Gods served two functions for most of history: as representations of external forces of nature and as psychological states. Mara was a symbol of untamed neural patterns. Buddha knew that to deal with his suffering, what was hard to face, he had to face himself fully. He had to dive straight into his traumas and emerge on the other side. Running from his pains, or worse, assigning those pains to an external deity, would not suffice. No enlightenment awaited at the end of those tunnels.

And so he stood again after his enlightenment, which he knew was more a process than a pose. Mara never actually fled. Rather, Buddha had empowered himself with the knowledge of how to deal with his own ‘stuff’ better. As Epstein writes,

Awakening does not mean an end to difficulty; it means a change in the way those difficulties are met.
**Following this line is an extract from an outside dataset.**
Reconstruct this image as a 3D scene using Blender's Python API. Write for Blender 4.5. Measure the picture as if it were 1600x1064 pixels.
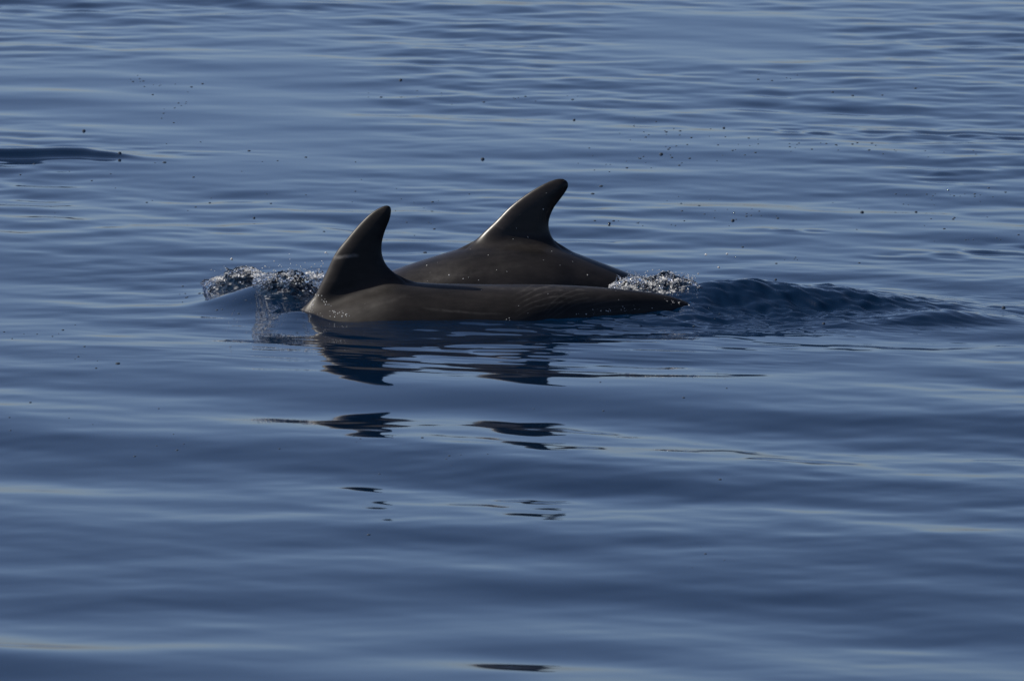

Thus the Buddha began his teachings, which continue to resonate to this day. Sects often diverge in their beliefs about what being a Buddhist means—some are enthralled with karma as an indicator of past lives, others place their faith in external gods. At root is this ability to sit and look at your brain as if in a mirror, reflecting back all the horrors and misunderstandings you’re going through. 

Today the Buddha’s words are plastered all over social media. Many of the messages are beautiful. But the picking and choosing of inspired and uplifting quotes is only one facet of this unique and complex teacher. He probably would not be so well received in certain quarters of New Age and positive psychology movements today, just as Jesus’s socialism would most likely not be embraced by conservative Americans. As Epstein writes,

Questioned some years after his enlightenment by a local prince about his penchant for delivering bad news, Buddha said that he could no longer abide by the traditional Sanskrit principle of saying only what was true and pleasant.

A lesson as true today as when first spoken.